[START OF Dataset entries]
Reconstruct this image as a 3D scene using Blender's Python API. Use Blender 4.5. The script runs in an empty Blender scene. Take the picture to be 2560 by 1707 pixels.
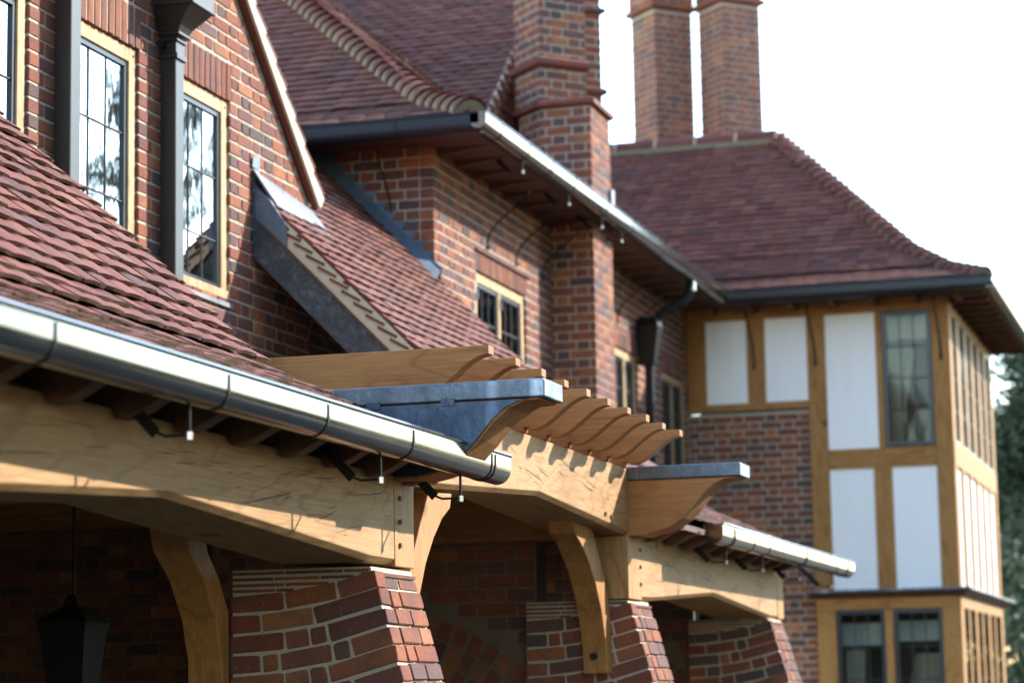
import bpy, math, random
import numpy as np
from mathutils import Vector, Matrix
random.seed(11); rng = np.random.default_rng(11)
SC = bpy.context.scene
COL = SC.collection
R = math.radians

# ------------------------------------------------------------------ camera
YAW, PIT, ROL = R(16.66), R(8.30), R(-1.04)
CAM = Vector((0, 0, 1.6))
fwd = Vector((math.cos(PIT)*math.cos(YAW), math.cos(PIT)*math.sin(YAW), math.sin(PIT)))
r0 = Vector((math.sin(YAW), -math.cos(YAW), 0)); u0 = r0.cross(fwd)
rgt = r0*math.cos(ROL) + u0*math.sin(ROL); upv = u0*math.cos(ROL) - r0*math.sin(ROL)
cd = bpy.data.cameras.new('camera'); cam = bpy.data.objects.new('camera', cd); COL.objects.link(cam)
cam.matrix_world = Matrix(((rgt.x, upv.x, -fwd.x, CAM.x), (rgt.y, upv.y, -fwd.y, CAM.y), (rgt.z, upv.z, -fwd.z, CAM.z), (0, 0, 0, 1)))
cd.lens = 85; cd.sensor_width = 36; cd.sensor_fit = 'HORIZONTAL'; cd.clip_start = 0.1; cd.clip_end = 3000
cd.dof.use_dof = True; cd.dof.focus_distance = 9.7; cd.dof.aperture_fstop = 2.6
SC.camera = cam

# ------------------------------------------------------------------ sky, sun, exposure
SUN_EL = R(30.5); SUN_TO = Vector((0.613, -0.606, 0.507)).normalized()
w = bpy.data.worlds.new('World'); SC.world = w; w.use_nodes = True
nt = w.node_tree; bg = nt.nodes['Background']
sky = nt.nodes.new('ShaderNodeTexSky'); sky.sky_type = 'NISHITA'; sky.sun_disc = False
sky.sun_elevation = SUN_EL; sky.sun_rotation = math.atan2(SUN_TO.x, SUN_TO.y)
sky.air_density = 1.35; sky.dust_density = 0.15; sky.ozone_density = 1.5
nt.links.new(sky.outputs['Color'], bg.inputs['Color']); bg.inputs['Strength'].default_value = 0.15
sd = bpy.data.lights.new('sun', 'SUN'); sd.energy = 2.15; sd.angle = R(0.55); sd.color = (1.0, 0.955, 0.88)
sun = bpy.data.objects.new('sun', sd); COL.objects.link(sun)
sun.rotation_euler = SUN_TO.to_track_quat('Z', 'Y').to_euler(); sun.location = (20, -20, 20)
vs = SC.view_settings; vs.view_transform = 'Standard'; vs.look = 'None'; vs.exposure = 2.45; vs.gamma = 1.0; vs.use_curve_mapping = False

# ------------------------------------------------------------------ materials
def newmat(name):
    m = bpy.data.materials.new(name); m.use_nodes = True
    t = m.node_tree; b = t.nodes['Principled BSDF']; return m, t, b
def N(t, typ, **k):
    n = t.nodes.new(typ)
    for a, v in k.items(): setattr(n, a, v)
    return n
def L(t, a, b): t.links.new(a, b)
def pos_scaled(t, sx, sy, sz):
    g = N(t, 'ShaderNodeNewGeometry'); v = N(t, 'ShaderNodeVectorMath', operation='MULTIPLY')
    L(t, g.outputs['Position'], v.inputs[0]); v.inputs[1].default_value = (sx, sy, sz); return v.outputs[0]
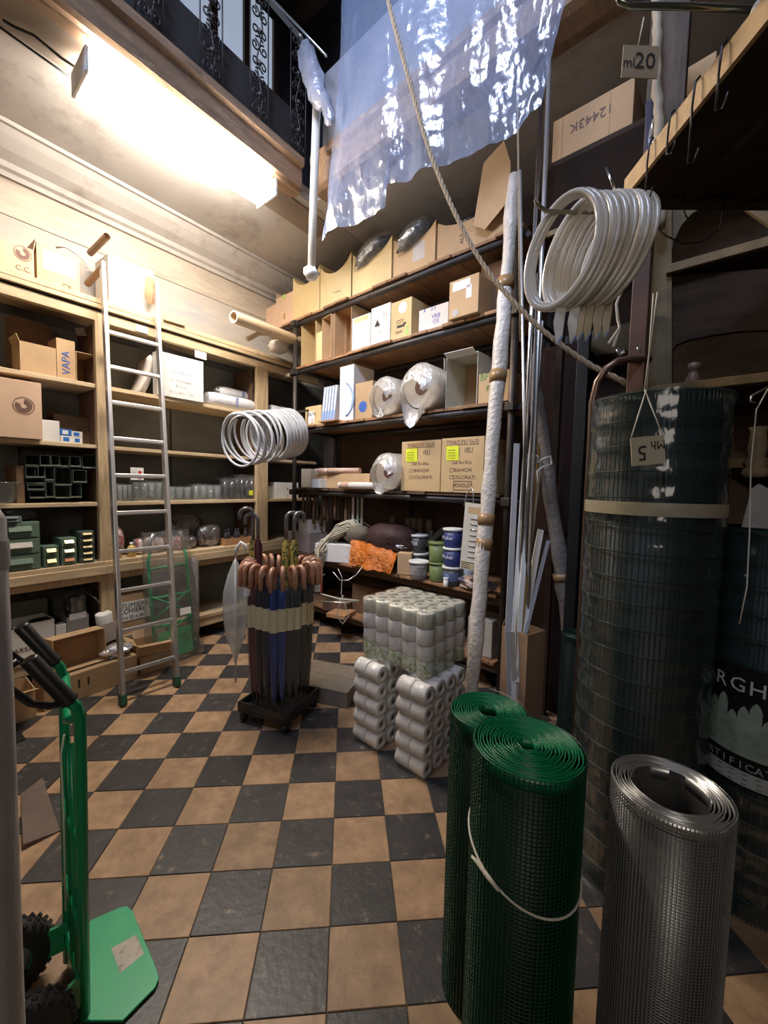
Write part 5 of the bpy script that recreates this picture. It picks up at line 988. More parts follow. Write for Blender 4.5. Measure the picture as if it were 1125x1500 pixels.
for k, col in enumerate(order):
    n = len(order); ang = view-PI/2*0.96+2*PI*k/n     # k = 0 at the left as seen, then across the front
    r = 0.185+random.uniform(-0.006, 0.006)
    if col not in used_: t = proto[col]; used_.add(col)
    else: t = copy_tree(proto[col])
    side = 'front' if k < 12 else 'back'
    t['label'] = f'{col} umbrella, {NUM[k % 12]} from the {"left" if k < 12 else "right"} round the {side} of the stand'; t['group'] = 'crook-handled umbrellas round the stand'
    t.location = (UX+r*math.cos(ang), UY+r*math.sin(ang), 0.135+random.uniform(-.012, .012)); t.rotation_euler = (0, 0, ang+random.uniform(-.08, .08))
    t.scale = (1, 1, 1.03)
# taller umbrellas in the middle with clear curved handles
SM = mat('smoke_clear_handle', (0.12, 0.12, 0.12), 0.08, spec=1.0, coat=0.6)
for k, (px, py, top, cn, dirx, lab) in enumerate(((378, 800, 768, 'burgundy', -1, 'burgundy long umbrella with a clear curved handle, high at the left of the stand'), (371, 800, 760, 'yellowp', -1, 'yellow-patterned long umbrella with a clear curved handle beside the burgundy one'), (419, 800, 765, 'yellowp', 1, 'yellow-patterned umbrella with a smoky handle, left of the middle pair'), (431, 800, 765, 'yellowp', 1, 'yellow-patterned umbrella with a smoky handle, right of the middle pair'))):
    b = atd(px, 815, 2.92); t = thing('long_umbrella', lab, 'umbrella', (b.x, b.y, 0.2), AZ+(PI if dirx < 0 else 0)+0.3*k)
    mcl = FAB['burgundy'] if cn == 'burgundy' else mat('yellow_patterned_cloth', (0.45, 0.33, 0.06), 0.5, var=0.3, scale=30, dirt=(0.05, 0.06, 0.03), dscale=30, dlo=0.5, dhi=0.54)
    h0 = (1.63-(py-712)/FPX*2.92)-0.2; h1 = (1.63-(top-712)/FPX*2.92)-0.2
    MB().lathe([(0.004, 0.0), (0.014, 0.1), (0.03, h0*0.75), (0.03, h0-0.02), (0.01, h0+0.03)], seg=12).build('canopy', mcl, t)
    R = 0.045; MB().tube([(0, 0, h0), (0, 0, h1)]+[(R-R*math.cos(a), 0, h1+R*math.sin(a)) for a in [q*PI/8 for q in range(1, 9)]]+[(2*R, 0, h1-0.03)], 0.013, 9).build('clear_handle', SM, t)
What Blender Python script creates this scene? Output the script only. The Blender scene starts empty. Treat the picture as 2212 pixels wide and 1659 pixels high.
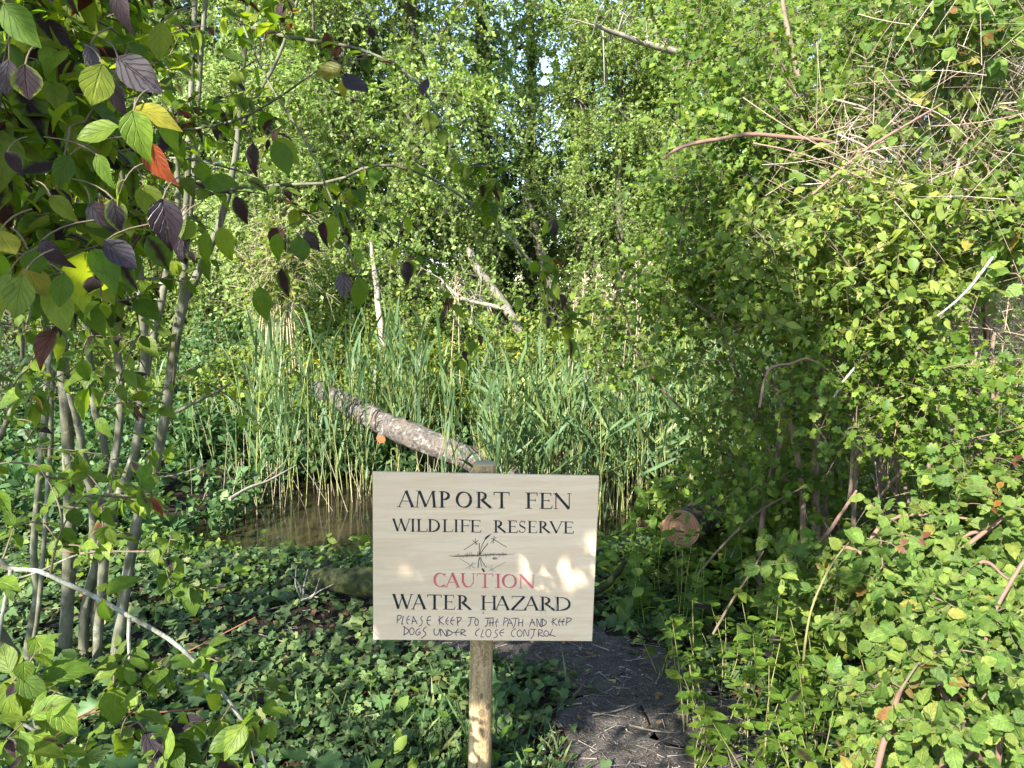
import bpy, math
import numpy as np
R = math.radians
sc = bpy.context.scene
rng = np.random.default_rng(11)

# ------------------------------------------------------------ camera, sky, sun
PITCH = R(7.0); EYE = np.array([0.0, 0.0, 1.75]); FPX = 1662.0
cam_d = bpy.data.cameras.new('camera'); cam = bpy.data.objects.new('camera', cam_d)
sc.collection.objects.link(cam); sc.camera = cam
cam.location = EYE; cam.rotation_euler = (R(90) - PITCH, 0, 0)
cam_d.sensor_width = 36; cam_d.lens = 36 * FPX / 2212; cam_d.clip_start = 0.05; cam_d.clip_end = 2000

SUN = np.array([-0.42, -0.72, 0.55]); SUN /= np.linalg.norm(SUN)       # towards the sun: behind the viewer, on the left
w = bpy.data.worlds.new('World'); sc.world = w; w.use_nodes = True
nt = w.node_tree; bg = nt.nodes['Background']
sky = nt.nodes.new('ShaderNodeTexSky'); sky.sky_type = 'NISHITA'; sky.sun_disc = False
sky.sun_elevation = math.asin(SUN[2]); sky.sun_rotation = math.atan2(SUN[0], SUN[1])
tint = nt.nodes.new('ShaderNodeMix'); tint.data_type = 'RGBA'; tint.blend_type = 'MULTIPLY'; tint.inputs[0].default_value = 1; tint.inputs[7].default_value = (1.14, 1.0, .86, 1)
nt.links.new(sky.outputs[0], tint.inputs[6]); nt.links.new(tint.outputs[2], bg.inputs[0]); bg.inputs[1].default_value = 0.15
sky.air_density = .8; sky.dust_density = 0.1; sky.ozone_density = 2.0
sun_d = bpy.data.lights.new('sun', 'SUN'); sun_d.energy = 4.4; sun_d.angle = R(0.53); sun_d.color = (1, 0.955, 0.86)
sun = bpy.data.objects.new('sun', sun_d); sc.collection.objects.link(sun)
sun.rotation_euler = (math.acos(SUN[2]), 0, math.atan2(SUN[1], SUN[0]) + R(90))
sc.view_settings.view_transform = 'Standard'; sc.view_settings.look = 'None'
sc.view_settings.exposure = 2.1; sc.view_settings.gamma = 1
sc.render.engine = 'CYCLES'
cy = sc.cycles
cy.max_bounces = 7; cy.diffuse_bounces = 4; cy.glossy_bounces = 2; cy.transmission_bounces = 4; cy.transparent_max_bounces = 4
cy.caustics_reflective = False; cy.caustics_refractive = False
try: cy.use_light_tree = False
except Exception: pass

FWD = np.array([0, math.cos(PITCH), -math.sin(PITCH)]); UP = np.array([0, math.sin(PITCH), math.cos(PITCH)])
def at(px, py, Y):
    """point on the ray through a position of the 2212 x 1659 view, at world y = Y"""
    d = np.array([1.0, 0, 0]) * ((px - 1106) / FPX) + UP * (-(py - 829.5) / FPX) + FWD
    return EYE + d * (Y / d[1])
def pxof(P):
    d = np.asarray(P) - EYE
    f = d @ FWD
    return 1106 + FPX * d[..., 0] / f, 829.5 - FPX * (d @ UP) / f, f

# ------------------------------------------------------------ mesh buffers
def nz(v): return v / np.maximum(np.linalg.norm(v, axis=-1, keepdims=True), 1e-9)

class Buf:
    def __init__(s): s.v = []; s.f = []; s.n = 0; s.uv = []; s.sm = []
    def add(s, v, f, uv=None, smooth=True):
        v = np.asarray(v, float).reshape(-1, 3); f = np.asarray(f, np.int64)
        s.v.append(v); s.f.append(f + s.n); s.n += len(v)
        s.uv.append(np.zeros((len(v), 2)) if uv is None else np.asarray(uv, float))
        s.sm.append(np.full(len(f), smooth))
    def box(s, c, h, M=np.eye(3)):
        k = np.array([[x, y, z] for z in (-1, 1) for y in (-1, 1) for x in (-1, 1)], float) * h
        s.add(np.asarray(c) + k @ np.asarray(M).T, [[0, 2, 3, 1], [4, 5, 7, 6], [0, 1, 5, 4], [2, 6, 7, 3], [0, 4, 6, 2], [1, 3, 7, 5]], smooth=False)
    def tube(s, pts, rad, sides=8, cap=True, wob=0.0):
        p = np.asarray(pts, float); n = len(p); r = np.broadcast_to(np.asarray(rad, float), (n,))
        t = nz(np.gradient(p, axis=0)); ref = np.array([0.31, 0.17, 0.93]) if abs(nz(p[-1] - p[0])[2]) < .8 else np.array([0.95, 0.3, 0.05])
        a = nz(np.cross(t, ref)); b = np.cross(t, a)
        ang = np.linspace(0, 2 * np.pi, sides, endpoint=False)
        rr = r[:, None] * (1 + wob * rng.normal(size=(n, sides)))
        ring = p[:, None] + (a[:, None] * np.cos(ang)[None, :, None] + b[:, None] * np.sin(ang)[None, :, None]) * rr[..., None]
        i = np.arange(n - 1)[:, None] * sides; j = np.arange(sides)[None]; j2 = (j + 1) % sides
        q = np.stack([i + j, i + j2, i + sides + j2, i + sides + j], -1).reshape(-1, 4)
        L = np.concatenate([[0], np.cumsum(np.linalg.norm(np.diff(p, axis=0), axis=1))])
        uv = np.stack([np.broadcast_to(ang / 6.2832, (n, sides)), np.broadcast_to(L[:, None], (n, sides))], -1).reshape(-1, 2)
        s.add(ring.reshape(-1, 3), q, uv)
        if cap:
            for e, o in ((0, -1), (n - 1, 1)):
                k = e * sides
                v = np.concatenate([ring[e], p[e][None]]); f = [[x, (x + 1) % sides, sides, sides] for x in range(sides)]
                if o < 0: f = [[q[1], q[0], q[2], q[3]] for q in f]
                s.add(v, np.array(f), np.zeros((sides + 1, 2)))
    def twigs(s, P, r0, r1, sides=3):
        """many thin twigs at once: P (N, m, 3)"""
        N, m, _ = P.shape
        t = nz(P[:, -1] - P[:, 0]); ref = nz(rng.normal(size=(N, 3)))
        a = nz(np.cross(t, ref)); b = np.cross(t, a)
        ang = np.linspace(0, 2 * np.pi, sides, endpoint=False)
        off = a[:, None] * np.cos(ang)[None, :, None] + b[:, None] * np.sin(ang)[None, :, None]
        r = np.linspace(0, 1, m)[None] * (np.reshape(r1, (-1, 1)) - np.reshape(r0, (-1, 1))) + np.reshape(r0, (-1, 1))
        r = np.broadcast_to(r, (N, m))
        ring = P[:, :, None] + off[:, None] * r[:, :, None, None]
        i = (np.arange(N)[:, None, None] * m + np.arange(m - 1)[None, :, None]) * sides; j = np.arange(sides)[None, None]; j2 = (j + 1) % sides
        q = np.stack([i + j, i + j2, i + sides + j2, i + sides + j], -1).reshape(-1, 4)
        s.add(ring.reshape(-1, 3), q)
    def leaves(s, pos, d, nrm, size, T):
        """one leaf shape T at every position; d = from stalk to tip, nrm = its upper side"""
        if isinstance(T, list):
            c = rng.integers(0, len(T), len(pos)); nrm = np.broadcast_to(nrm, pos.shape)
            for i, t in enumerate(T): s.leaves(pos[c == i], d[c == i], nrm[c == i], size[c == i], t)
            return
        if not len(pos): return
        tv, tf, tuv = T
        d = nz(d); x = nz(np.cross(d, nrm)); z = np.cross(x, d)
        v = pos[:, None] + size[:, None, None] * (tv[None, :, :1] * x[:, None] + tv[None, :, 1:2] * d[:, None] + tv[None, :, 2:] * z[:, None])
        f = tf[None] + (np.arange(len(pos)) * len(tv))[:, None, None]
        s.add(v.reshape(-1, 3), f.reshape(-1, 4), np.tile(tuv, (len(pos), 1)))
    def mesh(s, name):
        me = bpy.data.meshes.new(name)
        v = np.concatenate(s.v); f = np.concatenate(s.f); uv = np.concatenate(s.uv); sm = np.concatenate(s.sm)
        tri = f[:, 2] == f[:, 3]
        tot = np.where(tri, 3, 4); start = np.concatenate([[0], np.cumsum(tot)[:-1]])
        keep = np.ones(f.shape, bool); keep[tri, 3] = False
        loops = f[keep]
        me.vertices.add(len(v)); me.vertices.foreach_set('co', v.ravel())
        me.loops.add(len(loops)); me.loops.foreach_set('vertex_index', loops.astype(np.int32))
        me.polygons.add(len(f)); me.polygons.foreach_set('loop_start', start.astype(np.int32)); me.polygons.foreach_set('loop_total', tot.astype(np.int32))
        me.polygons.foreach_set('use_smooth', sm)
        l = me.uv_layers.new(name='UVMap'); l.data.foreach_set('uv', uv[loops].ravel())
        me.update(); me.validate()
        return me
    def build(s, name, mat, parent=None, loc=None):
        me = s.mesh(name); me.materials.append(mat)
        o = bpy.data.objects.new(name, me); sc.collection.objects.link(o)
        if parent is not None: o.parent = parent
        if loc is not None: o.location = loc
        return o

def tag(o, label=None, cat=None, group=None, kind=None):
    if label: o['label'] = label
    if cat: o['category'] = cat
    if group: o['group'] = group
    if kind: o['kind'] = kind
    return o
def empty(name, label, cat, group=None, loc=(0, 0, 0)):
    o = bpy.data.objects.new(name, None); sc.collection.objects.link(o); o.location = loc; o.empty_display_size = .1
    return tag(o, label, cat, group)
def copy_tree(o, parent=None):
    c = o.copy(); sc.collection.objects.link(c)
    if parent is not None: c.parent = parent
    for ch in o.children: copy_tree(ch, c)
    return c

# ------------------------------------------------------------ materials
class N:
    def __init__(s, name):
        s.m = bpy.data.materials.new(name); s.m.use_nodes = True; s.t = s.m.node_tree; s.t.nodes.clear()
        s.out = s.new('ShaderNodeOutputMaterial')
    def new(s, t, **k):
        n = s.t.nodes.new(t)
        for a, b in k.items(): setattr(n, a, b)
        return n
    def put(s, sock, v):
        if isinstance(v, bpy.types.NodeSocket): s.t.links.new(v, sock)
        elif v is not None:
            if sock.type == 'RGBA' and len(v) == 3: v = (*v, 1)
            sock.default_value = v
    def math(s, op, a, b=None, c=None):
        n = s.new('ShaderNodeMath', operation=op)
        s.put(n.inputs[0], a); s.put(n.inputs[1], b)
        if c is not None: s.put(n.inputs[2], c)
        return n.outputs[0]
    def mix(s, f, a, b, mode='MIX'):
        n = s.new('ShaderNodeMix', data_type='RGBA', blend_type=mode)
        s.put(n.inputs[0], f); s.put(n.inputs[6], a); s.put(n.inputs[7], b); return n.outputs[2]
    def ramp(s, f, stops, interp='LINEAR'):
        n = s.new('ShaderNodeValToRGB'); e = n.color_ramp; e.interpolation = interp
        while len(e.elements) < len(stops): e.elements.new(0.5)
        for k, (p, c) in zip(e.elements, stops): k.position = p; k.color = (*c, 1) if len(c) == 3 else c
        s.put(n.inputs[0], f); return n.outputs[0]
    def smooth(s, v, a, b):
        n = s.new('ShaderNodeMapRange', interpolation_type='SMOOTHSTEP'); s.put(n.inputs[0], v)
        n.inputs[1].default_value = a; n.inputs[2].default_value = b; return n.outputs[0]
    def coord(s, which='Object', scale=(1, 1, 1)):
        c = s.new('ShaderNodeTexCoord').outputs[which]
        if scale == (1, 1, 1): return c
        m = s.new('ShaderNodeMapping'); s.put(m.inputs[0], c); m.inputs[3].default_value = scale; return m.outputs[0]
    def noise(s, vec, scale, detail=4, rough=.55, dist=0):
        n = s.new('ShaderNodeTexNoise'); s.put(n.inputs['Vector'], vec); n.inputs['Scale'].default_value = scale
        n.inputs['Detail'].default_value = detail; n.inputs['Roughness'].default_value = rough; n.inputs['Distortion'].default_value = dist
        return n.outputs[0]
    def bump(s, h, strength=.5, dist=.01):
        b = s.new('ShaderNodeBump'); b.inputs['Strength'].default_value = strength; b.inputs['Distance'].default_value = dist
        s.put(b.inputs['Height'], h); return b.outputs[0]
    def pbsdf(s, col, rough=.6, normal=None, spec=.3):
        p = s.new('ShaderNodeBsdfPrincipled'); s.put(p.inputs['Base Color'], col); s.put(p.inputs['Roughness'], rough)
        p.inputs['Specular IOR Level'].default_value = spec
        if normal is not None: s.put(p.inputs['Normal'], normal)
        return p.outputs[0]
    def done(s, shader): s.t.links.new(shader, s.out.inputs[0]); return s.m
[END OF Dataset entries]
Write out, word for word, the lines from the start of the data through the one holding "vs = SC.view_settings;". Omit pictures.

Reconstruct this image as a 3D scene using Blender's Python API. Use Blender 4.5. The script runs in an empty Blender scene. Take the picture to be 2560 by 1707 pixels.
import bpy, math, random
import numpy as np
from mathutils import Vector, Matrix
random.seed(11); rng = np.random.default_rng(11)
SC = bpy.context.scene
COL = SC.collection
R = math.radians

# ------------------------------------------------------------------ camera
YAW, PIT, ROL = R(16.66), R(8.30), R(-1.04)
CAM = Vector((0, 0, 1.6))
fwd = Vector((math.cos(PIT)*math.cos(YAW), math.cos(PIT)*math.sin(YAW), math.sin(PIT)))
r0 = Vector((math.sin(YAW), -math.cos(YAW), 0)); u0 = r0.cross(fwd)
rgt = r0*math.cos(ROL) + u0*math.sin(ROL); upv = u0*math.cos(ROL) - r0*math.sin(ROL)
cd = bpy.data.cameras.new('camera'); cam = bpy.data.objects.new('camera', cd); COL.objects.link(cam)
cam.matrix_world = Matrix(((rgt.x, upv.x, -fwd.x, CAM.x), (rgt.y, upv.y, -fwd.y, CAM.y), (rgt.z, upv.z, -fwd.z, CAM.z), (0, 0, 0, 1)))
cd.lens = 85; cd.sensor_width = 36; cd.sensor_fit = 'HORIZONTAL'; cd.clip_start = 0.1; cd.clip_end = 3000
cd.dof.use_dof = True; cd.dof.focus_distance = 9.7; cd.dof.aperture_fstop = 2.6
SC.camera = cam

# ------------------------------------------------------------------ sky, sun, exposure
SUN_EL = R(30.5); SUN_TO = Vector((0.613, -0.606, 0.507)).normalized()
w = bpy.data.worlds.new('World'); SC.world = w; w.use_nodes = True
nt = w.node_tree; bg = nt.nodes['Background']
sky = nt.nodes.new('ShaderNodeTexSky'); sky.sky_type = 'NISHITA'; sky.sun_disc = False
sky.sun_elevation = SUN_EL; sky.sun_rotation = math.atan2(SUN_TO.x, SUN_TO.y)
sky.air_density = 1.35; sky.dust_density = 0.15; sky.ozone_density = 1.5
nt.links.new(sky.outputs['Color'], bg.inputs['Color']); bg.inputs['Strength'].default_value = 0.15
sd = bpy.data.lights.new('sun', 'SUN'); sd.energy = 2.15; sd.angle = R(0.55); sd.color = (1.0, 0.955, 0.88)
sun = bpy.data.objects.new('sun', sd); COL.objects.link(sun)
sun.rotation_euler = SUN_TO.to_track_quat('Z', 'Y').to_euler(); sun.location = (20, -20, 20)
vs = SC.view_settings; vs.view_transform = 'Standard'; vs.look = 'None'; vs.exposure = 2.45; vs.gamma = 1.0; vs.use_curve_mapping = False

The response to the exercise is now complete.